[Begin]

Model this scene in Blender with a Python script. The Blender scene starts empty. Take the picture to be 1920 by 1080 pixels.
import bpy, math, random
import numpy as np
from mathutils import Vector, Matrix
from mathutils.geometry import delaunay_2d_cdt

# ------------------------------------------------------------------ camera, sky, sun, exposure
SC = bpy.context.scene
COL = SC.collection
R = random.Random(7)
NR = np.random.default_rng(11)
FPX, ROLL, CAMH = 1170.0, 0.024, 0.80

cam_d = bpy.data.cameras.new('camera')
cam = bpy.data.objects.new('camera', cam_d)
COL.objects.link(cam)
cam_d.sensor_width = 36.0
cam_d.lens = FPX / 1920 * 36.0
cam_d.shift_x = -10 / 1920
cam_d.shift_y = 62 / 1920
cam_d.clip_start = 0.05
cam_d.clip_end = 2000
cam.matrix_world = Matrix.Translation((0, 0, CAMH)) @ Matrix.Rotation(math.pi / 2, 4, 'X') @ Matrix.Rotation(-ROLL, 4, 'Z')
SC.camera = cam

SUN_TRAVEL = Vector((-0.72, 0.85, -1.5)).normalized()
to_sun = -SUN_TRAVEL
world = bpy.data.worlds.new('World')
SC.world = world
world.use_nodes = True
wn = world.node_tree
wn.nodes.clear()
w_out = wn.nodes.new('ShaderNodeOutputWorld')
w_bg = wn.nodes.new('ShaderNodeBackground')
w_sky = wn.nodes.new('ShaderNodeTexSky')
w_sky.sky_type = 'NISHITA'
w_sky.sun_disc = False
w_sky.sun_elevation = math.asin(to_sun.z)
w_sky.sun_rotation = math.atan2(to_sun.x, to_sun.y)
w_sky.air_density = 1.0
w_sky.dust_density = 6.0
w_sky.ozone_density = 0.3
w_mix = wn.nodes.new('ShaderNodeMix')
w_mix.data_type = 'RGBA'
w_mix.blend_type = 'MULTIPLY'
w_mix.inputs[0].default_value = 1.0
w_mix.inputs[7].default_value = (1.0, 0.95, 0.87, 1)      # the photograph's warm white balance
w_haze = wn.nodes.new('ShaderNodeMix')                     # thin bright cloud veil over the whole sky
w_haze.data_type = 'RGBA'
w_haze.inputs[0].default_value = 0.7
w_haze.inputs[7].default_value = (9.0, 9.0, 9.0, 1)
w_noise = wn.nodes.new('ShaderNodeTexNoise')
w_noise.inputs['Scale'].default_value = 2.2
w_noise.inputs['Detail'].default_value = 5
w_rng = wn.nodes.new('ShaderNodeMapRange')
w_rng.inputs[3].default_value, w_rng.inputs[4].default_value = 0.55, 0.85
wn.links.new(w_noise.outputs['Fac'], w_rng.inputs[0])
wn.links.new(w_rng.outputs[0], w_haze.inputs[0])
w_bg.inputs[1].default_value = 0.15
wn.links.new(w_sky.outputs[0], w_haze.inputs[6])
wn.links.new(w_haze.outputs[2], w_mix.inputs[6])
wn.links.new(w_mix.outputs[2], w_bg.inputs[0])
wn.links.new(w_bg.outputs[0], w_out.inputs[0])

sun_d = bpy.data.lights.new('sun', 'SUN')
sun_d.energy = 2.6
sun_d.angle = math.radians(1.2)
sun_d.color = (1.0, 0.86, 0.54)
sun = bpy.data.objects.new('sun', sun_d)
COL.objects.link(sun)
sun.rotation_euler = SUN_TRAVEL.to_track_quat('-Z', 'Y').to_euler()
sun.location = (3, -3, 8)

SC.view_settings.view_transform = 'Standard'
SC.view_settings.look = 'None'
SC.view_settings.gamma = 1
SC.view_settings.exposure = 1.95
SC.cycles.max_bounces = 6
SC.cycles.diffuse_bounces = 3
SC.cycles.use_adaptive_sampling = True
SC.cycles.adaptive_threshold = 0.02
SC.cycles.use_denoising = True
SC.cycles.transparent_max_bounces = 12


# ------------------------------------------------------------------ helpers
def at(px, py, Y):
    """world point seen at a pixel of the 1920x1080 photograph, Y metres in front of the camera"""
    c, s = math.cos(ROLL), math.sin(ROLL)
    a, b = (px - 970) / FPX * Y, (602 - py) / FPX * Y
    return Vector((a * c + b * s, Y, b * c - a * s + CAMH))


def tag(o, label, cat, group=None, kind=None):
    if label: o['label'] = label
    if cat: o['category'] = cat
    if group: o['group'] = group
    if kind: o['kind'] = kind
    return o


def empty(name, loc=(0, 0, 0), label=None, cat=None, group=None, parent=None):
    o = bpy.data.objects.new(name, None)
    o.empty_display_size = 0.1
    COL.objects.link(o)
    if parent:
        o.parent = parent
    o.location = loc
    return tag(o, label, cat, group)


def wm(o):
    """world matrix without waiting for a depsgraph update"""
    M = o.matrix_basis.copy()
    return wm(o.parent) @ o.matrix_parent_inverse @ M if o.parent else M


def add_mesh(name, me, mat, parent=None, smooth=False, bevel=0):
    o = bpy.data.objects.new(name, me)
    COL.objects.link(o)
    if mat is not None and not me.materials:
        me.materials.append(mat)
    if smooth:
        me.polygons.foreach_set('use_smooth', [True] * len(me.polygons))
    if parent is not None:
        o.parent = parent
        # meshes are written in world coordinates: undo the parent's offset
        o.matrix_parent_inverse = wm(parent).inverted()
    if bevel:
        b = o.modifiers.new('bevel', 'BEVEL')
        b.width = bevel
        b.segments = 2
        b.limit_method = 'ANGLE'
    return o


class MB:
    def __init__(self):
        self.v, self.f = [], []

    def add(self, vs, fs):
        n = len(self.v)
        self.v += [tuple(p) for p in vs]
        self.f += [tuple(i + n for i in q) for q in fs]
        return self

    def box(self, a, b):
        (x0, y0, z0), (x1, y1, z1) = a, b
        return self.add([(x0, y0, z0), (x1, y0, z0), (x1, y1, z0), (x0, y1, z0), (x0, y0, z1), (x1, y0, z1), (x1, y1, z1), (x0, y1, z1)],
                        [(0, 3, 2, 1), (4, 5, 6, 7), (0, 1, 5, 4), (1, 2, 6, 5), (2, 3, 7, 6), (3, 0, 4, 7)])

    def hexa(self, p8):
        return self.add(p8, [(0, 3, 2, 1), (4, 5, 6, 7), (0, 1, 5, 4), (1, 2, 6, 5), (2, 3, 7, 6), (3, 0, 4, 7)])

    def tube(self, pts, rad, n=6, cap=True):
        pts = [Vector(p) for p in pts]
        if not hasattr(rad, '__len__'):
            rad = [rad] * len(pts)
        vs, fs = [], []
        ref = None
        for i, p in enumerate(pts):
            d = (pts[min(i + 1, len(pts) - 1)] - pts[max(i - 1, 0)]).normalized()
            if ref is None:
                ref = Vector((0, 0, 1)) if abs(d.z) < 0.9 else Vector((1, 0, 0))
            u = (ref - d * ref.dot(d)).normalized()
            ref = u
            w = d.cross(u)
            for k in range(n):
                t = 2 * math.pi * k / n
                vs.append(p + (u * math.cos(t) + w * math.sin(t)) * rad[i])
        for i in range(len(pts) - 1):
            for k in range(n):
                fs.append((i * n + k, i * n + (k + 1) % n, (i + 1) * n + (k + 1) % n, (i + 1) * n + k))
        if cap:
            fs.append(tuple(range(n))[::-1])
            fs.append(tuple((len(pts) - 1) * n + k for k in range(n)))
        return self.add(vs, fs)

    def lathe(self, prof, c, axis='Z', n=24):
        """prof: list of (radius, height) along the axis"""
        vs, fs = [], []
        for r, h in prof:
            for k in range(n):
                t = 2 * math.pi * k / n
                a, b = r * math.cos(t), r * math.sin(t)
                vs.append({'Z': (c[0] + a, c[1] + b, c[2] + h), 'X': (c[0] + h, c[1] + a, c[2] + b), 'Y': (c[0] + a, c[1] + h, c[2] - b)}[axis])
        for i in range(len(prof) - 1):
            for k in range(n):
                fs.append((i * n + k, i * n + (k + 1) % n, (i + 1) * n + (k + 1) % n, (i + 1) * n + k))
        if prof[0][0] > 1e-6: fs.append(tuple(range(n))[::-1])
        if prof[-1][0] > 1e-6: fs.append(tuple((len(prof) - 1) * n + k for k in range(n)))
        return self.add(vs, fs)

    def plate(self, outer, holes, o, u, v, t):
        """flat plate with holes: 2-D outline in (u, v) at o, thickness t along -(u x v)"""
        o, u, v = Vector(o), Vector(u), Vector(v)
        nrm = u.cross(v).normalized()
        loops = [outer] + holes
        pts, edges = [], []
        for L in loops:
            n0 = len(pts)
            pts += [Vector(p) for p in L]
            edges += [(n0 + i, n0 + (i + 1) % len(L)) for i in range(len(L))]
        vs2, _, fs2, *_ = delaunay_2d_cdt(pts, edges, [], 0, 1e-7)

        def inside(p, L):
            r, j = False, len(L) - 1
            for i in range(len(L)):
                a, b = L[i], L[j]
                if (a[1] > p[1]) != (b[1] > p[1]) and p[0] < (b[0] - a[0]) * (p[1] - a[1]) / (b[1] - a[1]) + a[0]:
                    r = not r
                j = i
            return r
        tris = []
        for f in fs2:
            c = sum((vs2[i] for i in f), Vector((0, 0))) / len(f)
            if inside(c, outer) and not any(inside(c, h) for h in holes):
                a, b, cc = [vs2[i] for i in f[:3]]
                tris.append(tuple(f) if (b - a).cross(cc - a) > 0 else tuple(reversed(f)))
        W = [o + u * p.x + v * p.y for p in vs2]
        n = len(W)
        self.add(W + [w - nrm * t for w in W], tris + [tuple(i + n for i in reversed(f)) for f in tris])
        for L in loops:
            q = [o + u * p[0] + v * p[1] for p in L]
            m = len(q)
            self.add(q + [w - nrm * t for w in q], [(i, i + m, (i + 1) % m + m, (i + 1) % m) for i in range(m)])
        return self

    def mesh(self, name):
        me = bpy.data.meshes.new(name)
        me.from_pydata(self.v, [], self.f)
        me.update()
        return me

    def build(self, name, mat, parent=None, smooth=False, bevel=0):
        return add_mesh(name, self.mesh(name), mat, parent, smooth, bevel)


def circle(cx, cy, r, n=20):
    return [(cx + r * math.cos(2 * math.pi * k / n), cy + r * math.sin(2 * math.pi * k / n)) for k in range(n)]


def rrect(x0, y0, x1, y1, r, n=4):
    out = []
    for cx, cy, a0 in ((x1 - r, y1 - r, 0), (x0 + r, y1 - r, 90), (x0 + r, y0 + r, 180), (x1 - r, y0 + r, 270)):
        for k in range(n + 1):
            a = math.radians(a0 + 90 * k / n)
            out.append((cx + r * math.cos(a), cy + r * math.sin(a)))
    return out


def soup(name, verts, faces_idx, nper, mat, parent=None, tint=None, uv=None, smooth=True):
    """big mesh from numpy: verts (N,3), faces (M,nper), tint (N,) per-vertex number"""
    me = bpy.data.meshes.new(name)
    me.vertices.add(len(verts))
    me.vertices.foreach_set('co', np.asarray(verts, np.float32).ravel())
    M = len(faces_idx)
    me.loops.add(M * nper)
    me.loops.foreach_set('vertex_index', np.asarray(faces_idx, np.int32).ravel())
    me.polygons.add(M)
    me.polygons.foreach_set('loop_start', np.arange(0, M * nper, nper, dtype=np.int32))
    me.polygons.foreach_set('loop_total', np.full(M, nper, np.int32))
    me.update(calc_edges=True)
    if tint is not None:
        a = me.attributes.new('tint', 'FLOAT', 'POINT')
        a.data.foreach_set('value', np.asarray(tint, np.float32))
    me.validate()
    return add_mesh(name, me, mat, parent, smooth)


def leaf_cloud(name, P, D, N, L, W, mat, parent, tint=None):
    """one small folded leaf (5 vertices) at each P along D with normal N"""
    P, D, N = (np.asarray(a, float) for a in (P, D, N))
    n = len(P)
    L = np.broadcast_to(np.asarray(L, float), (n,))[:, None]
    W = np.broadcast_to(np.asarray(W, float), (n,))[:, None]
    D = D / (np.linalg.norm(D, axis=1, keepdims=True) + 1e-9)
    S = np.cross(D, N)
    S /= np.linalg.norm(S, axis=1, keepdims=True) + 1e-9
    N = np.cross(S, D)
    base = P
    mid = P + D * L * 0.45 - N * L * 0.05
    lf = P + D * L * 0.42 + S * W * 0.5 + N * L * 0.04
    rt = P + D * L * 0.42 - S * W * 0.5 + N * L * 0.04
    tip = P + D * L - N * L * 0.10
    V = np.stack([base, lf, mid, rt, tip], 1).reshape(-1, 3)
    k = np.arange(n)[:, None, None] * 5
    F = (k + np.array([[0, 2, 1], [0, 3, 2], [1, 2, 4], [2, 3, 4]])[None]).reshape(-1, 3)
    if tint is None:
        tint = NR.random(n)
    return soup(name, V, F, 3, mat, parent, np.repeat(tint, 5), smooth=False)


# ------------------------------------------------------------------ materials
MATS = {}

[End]

TASK DIRECTIONS → What are the exact lines from the beginning of the material through the line containing "FPX, ROLL, CAMH = 1170.0, 0.024, 0.80"? Write out those lines alone.

OUTPUT FOR THIS EXERCISE →
Model this scene in Blender with a Python script. The Blender scene starts empty. Take the picture to be 1920 by 1080 pixels.
import bpy, math, random
import numpy as np
from mathutils import Vector, Matrix
from mathutils.geometry import delaunay_2d_cdt

# ------------------------------------------------------------------ camera, sky, sun, exposure
SC = bpy.context.scene
COL = SC.collection
R = random.Random(7)
NR = np.random.default_rng(11)
FPX, ROLL, CAMH = 1170.0, 0.024, 0.80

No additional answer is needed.